労働審判FAQ

会社関係者も労働審判期日に出頭しなければなりませんか?

 労働審判期日における証拠調べ(尋問)では、双方の主張を基礎づける事実関係について質問がなされます。問題となる事実関係について直接体験した人でなければ説明に説得力がありませんので、労働審判期日には、争点となっている事実関係について直接体験した人物が出頭する必要があります。
 直接体験した人物ではなく、報告を受けただけの人物しか出頭しなかったり、代理人弁護士だけが出頭するとなると、会社側の説明は証拠価値が低くみられがちな上、具体的事実関係について即答できないことになりかねず、会社が不利益を被るリスクが高くなります。

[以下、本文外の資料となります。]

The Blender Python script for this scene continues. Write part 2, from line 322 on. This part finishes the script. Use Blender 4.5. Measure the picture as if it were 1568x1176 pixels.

 また、代表取締役社長や人事労務担当役員などの、調停をまとめるかどうか、どのような内容で調停をまとめるかについて決裁権限のある人物が労働審判期日に出頭することが望ましいです。決裁権限のある人物が出頭しないと、調停案を一旦会社に持ち帰り検討してからでないと判断することができないということになりかねず、解決までの日数が長くなってしまいがちです。
 労働審判官や労働審判員と直接話をしておらず、労働審判期日の場の雰囲気を直接感じ取っていない人物が調停に応じるかどうかを判断した場合、決裁権限がある人物が出頭した場合と比較して、適格な判断ができないリスクが高まります。
 決裁権限のある人物が労働審判期日に出頭できない場合は、労働審判期日が開催されている時間帯は代理人弁護士からの電話に出られるようにしておき、電話で労働審判期日の報告を受けた上で、調停をまとめるかどうか、どのような内容で調停をまとめるか等について電話で協議できるようにしておくべきでしょう。